Manufacturing Industry

Ex-Intel engineer gets jail time

Electronic News, July 1, 1996 by Peter Brown

San Jose, Calif.--Former Intel engineer Guillermo "Bill" Gaede was sentenced last week to 33 months in federal prison and slapped with a $1,000 fine for attempting to sell Intel microprocessor secrets to its competitors.

Mr. Gaede was arrested last September for mail fraud and interstate transportation of stolen property. He pleaded guilty to those charges earlier this year (EN, March 25). Mr. Gaede could have received up to 15 years in prison and pay $500,000 in fines and restitution.

"This is not your typical industrial espionage case," said Tony West, assistant U.S. attorney. "This is one of the longest industrial espionage cases involving design secrets in history."

An applications engineer for Intel from late 1993 to June 1994, Mr. Gaede stole the designs for Intel's 486 and Pentium microprocessors, valued at $10 million to $20 million, when he was given access to the data from his home via modem. Mr. Gaede, however, was not allowed to download any of the information from his modem--Intel had disabled that function.

"So he uniquely found a way to capture the information. He set up a video camera and started taping the information that scrolled across the screen--the manufacturing designs," said Mr. West.

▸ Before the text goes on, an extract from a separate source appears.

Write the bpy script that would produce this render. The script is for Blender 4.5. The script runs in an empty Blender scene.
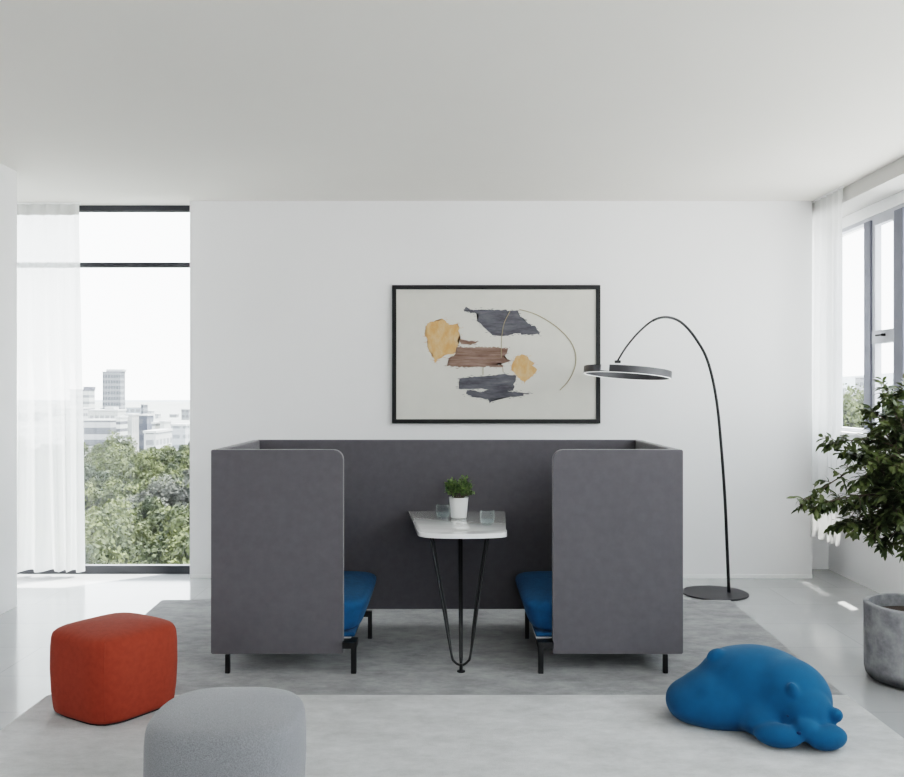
import bpy, bmesh, math, random
from mathutils import Vector, Matrix, noise, Quaternion
R = math.radians
PI = math.pi
scene = bpy.context.scene
COL = scene.collection
F = 900.0; CX = 450.0; CY = 393.0; EYE = 1.5

def P(px, py, d):
    return Vector(((px-CX)*d/F, d, EYE-(py-CY)*d/F))
def DF(py):            # depth of a floor point seen at row py
    return EYE*F/(py-CY)

# ------------------------------------------------------------------ materials
def newmat(name):
    m = bpy.data.materials.new(name); m.use_nodes = True
    nt = m.node_tree
    b = nt.nodes['Principled BSDF']
    return m, nt, b
def N(nt, t, **kw):
    n = nt.nodes.new(t)
    for k, v in kw.items():
        setattr(n, k, v)
    return n
def setin(n, **kw):
    for k, v in kw.items():
        n.inputs[k.replace('_', ' ')].default_value = v
def L(nt, a, b): nt.links.new(a, b)
def c4(c): return (c[0], c[1], c[2], 1)

def mat(name, col, rough=0.6, metal=0.0, var=0.0, vscale=8.0, bump=0.0, bscale=200.0, stretch=(1, 1, 1), sheen=0.0, spec=0.5, col2=None, detail=4.0, coat=0.0):
    m, nt, b = newmat(name)
    b.inputs['Base Color'].default_value = c4(col)
    b.inputs['Roughness'].default_value = rough
    b.inputs['Metallic'].default_value = metal
    b.inputs['Specular IOR Level'].default_value = spec
    if sheen: b.inputs['Sheen Weight'].default_value = sheen
    if coat: b.inputs['Coat Weight'].default_value = coat
    tc = N(nt, 'ShaderNodeTexCoord'); mp = N(nt, 'ShaderNodeMapping')
    mp.inputs['Scale'].default_value = stretch
    L(nt, tc.outputs['Object'], mp.inputs['Vector'])
    no = N(nt, 'ShaderNodeTexNoise'); setin(no, Scale=vscale, Detail=detail)
    L(nt, mp.outputs['Vector'], no.inputs['Vector'])
    cr = N(nt, 'ShaderNodeValToRGB')
    cA = col2 if col2 else tuple(max(0, x*(1-var)) for x in col)
    cB = col if col2 else tuple(min(1, x*(1+var)) for x in col)
    cr.color_ramp.elements[0].position = 0.3; cr.color_ramp.elements[0].color = c4(cA)
    cr.color_ramp.elements[1].position = 0.7; cr.color_ramp.elements[1].color = c4(cB)
    L(nt, no.outputs['Fac'], cr.inputs['Fac'])
    L(nt, cr.outputs['Color'], b.inputs['Base Color'])
    if bump:
        n2 = N(nt, 'ShaderNodeTexNoise'); setin(n2, Scale=bscale, Detail=2.0)
        L(nt, tc.outputs['Object'], n2.inputs['Vector'])
        bp = N(nt, 'ShaderNodeBump'); bp.inputs['Strength'].default_value = bump; bp.inputs['Distance'].default_value = 0.003
        L(nt, n2.outputs['Fac'], bp.inputs['Height']); L(nt, bp.outputs['Normal'], b.inputs['Normal'])
    return m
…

Mr. Gaede then mailed the designs to Intel competitor Advanced Micro Devices, which upon learning its contents promptly gave it back to Intel. Intel shortly thereafter notified law enforcement authorities.

"We had a very simple but important role," said Tom McCoy, AMD general counsel. "After we gave the designs back, we were from that point on involved in whatever extent Intel needed us."

The reason Mr. Gaede gave the secrets to AMD is still a mystery; however, Mr. McCoy said: "I guess he figured he owed us one."

Mr. West agreed, citing a letter that accompanied the package of videotapes sent to AMD. The letter said the videotapes were to compensate the company for when Mr. Gaede was working for AMD and stole AMD's 386 microprocessor designs and sold them to foreign countries.

Mr. Gaede fled to his home in Argentina after Intel had discovered he was selling secrets. Later, Mr. Gaede went back to Arizona and upon hearing this, the FBI obtained a warrant and arrested him in September 1995, said FBI special agent George Grotz.

The FBI is not commenting on whether or not Mr. Gaede did indeed sell the designs overseas to representatives of Cuba, China and North Korea, which he claimed to have done in interviews with the authorities, Mr. Grotz said.

The U.S. attorney's office is not conducting any independent investigation on those foreign countries currently, said Mr. West. "We don't know what he gave to the other countries," Mr. West added. "One of the risks in this kind of espionage is that it is hard to corroborate defendant's statements."

It is known that Mr. Gaede sent videotapes to Argentina. According to Mr. West, all of the videotapes have been recovered from AMD and Argentina.

"We will never fully know the extent to which he was successful (at selling technology to foreign governments)," said an Intel spokesperson. "But in this business, the best natural defense is the complexity of technology, the cost of building it, and probably most significantly, the speed of change. By the time you're able to learn a technology and are able to make something with it, it is obsolete."